4      Al Muhaqqiq Muhammad Fuad Abdul Baqi mencatatnya, tapi ia teledor. Sedang pensyarah (komentator) Al Jailani memperluasnya, maka ia nisbatkan (2/513) kepada Nasa'i dan Ahmad, la kurang cermat dalam hal itu, karena dua imam ini tidak meriwayatkan hadits ini dalam kitabnya, selain sepenggalnya, yang berkaitan dengan wadah air (kendi) serta dengan lafadh yang ringkas sekali: "Nabi melarang sari buah yang didiamkan dalam guci." Ahmad menambahkan: "Ia berkata (Abul Aliyah): Saya berkata, 'Kalu ]uff (kendi dari kulit yang tidak diikat)'? Dia jawab: 'Itu lebih buruk lagi."' Yang terdapat dalam keduanya demikian (Abul Aliyah), juga pada Razzak dalam Al Mushannaf dan Iainnya. Dia adalah Abul Aliyah Ar-Rayahi -sebagai pengganti pada nama Abul Alaniyah. Riwayat tentang hal tersebut sangat kacau (mudhtarib), sedangkan Nasa'i dalam As-Sunan Al Kubra merajihkan yang kedua.
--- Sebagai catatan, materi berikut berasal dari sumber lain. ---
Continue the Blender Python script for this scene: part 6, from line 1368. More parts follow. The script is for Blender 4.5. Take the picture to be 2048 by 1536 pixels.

      Ini juga hasil pemeriksaan Al Hafidh Al Mizzi dalam Tuhfatul Asyraf, dan diakui Al Hafizh Ibnu hajar dalam At-Tahdzib. Tetapi ini tidak mempengaruhi Shahihnya hadits tersebut, karena Abul Alaniyah seorang yang tsiqah (terpercaya) seperti keterangan yang lalu. Walhiahu a'lam.
Saya telah menjelaskan dengan rinci tentang hal itu dalam Ash-Shahihah di tempat yang sudah diisyaratkan. Oleh karena itu tidak perlu lagi untuk dijelaskan.